The government has set the wheat procurement target at 6.57 million tones, which is lower than the target for the previous year, the report said. However, the report said, the central bank feels the government may come under pressure to exceed this target since the market price of wheat is considerably lower than its support price while banks appear to be willing to finance the additional procurement. This could feed the circular debt problem and also crowd out the private sector at the margin.
While energy shortages continue to impact a number of industries, some sectors could face new challenges. For example, the disruption in the global supply of auto parts from Japan may impact some manufacturers in Pakistan. In addition, auto manufacturers will face stiff competition from imported cars as the government has increased the age limit for used imported vehicles from 3 to 5 years.

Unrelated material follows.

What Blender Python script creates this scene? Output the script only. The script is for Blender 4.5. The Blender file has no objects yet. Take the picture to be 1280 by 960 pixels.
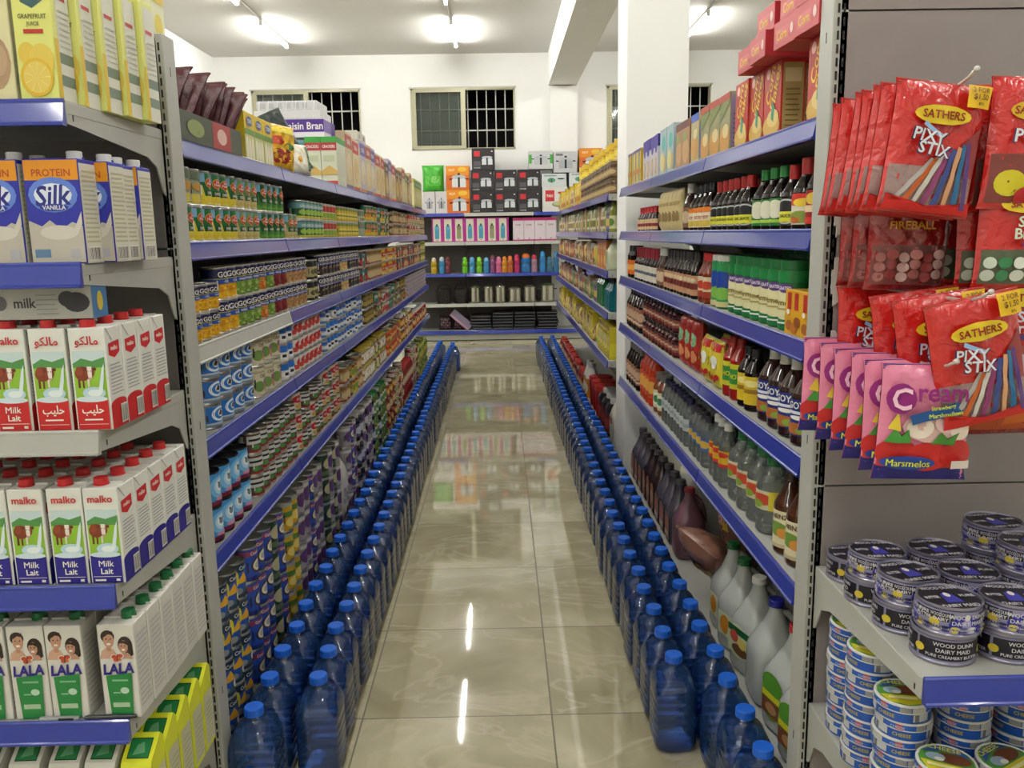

Imports may come under pressure given the sharp increase in crude oil prices in recent days, while the recovery in global demand appears fragile, and could hit Pakistan's textile exports. Furthermore, the price gain in textiles, which helped create a surplus in the current account during FY11, may not be available going forward following a sharp drop in cotton prices even during the off-peak season.
However, there are two reasons for comfort: first, the relative stability in financial markets is an indication that Pakistan has the ability to handle exogenous shocks; and second, net International Financial Institution (IFI) inflows in the past two years have been low, which means a further curtailment is not likely to change the overall position in the external sector.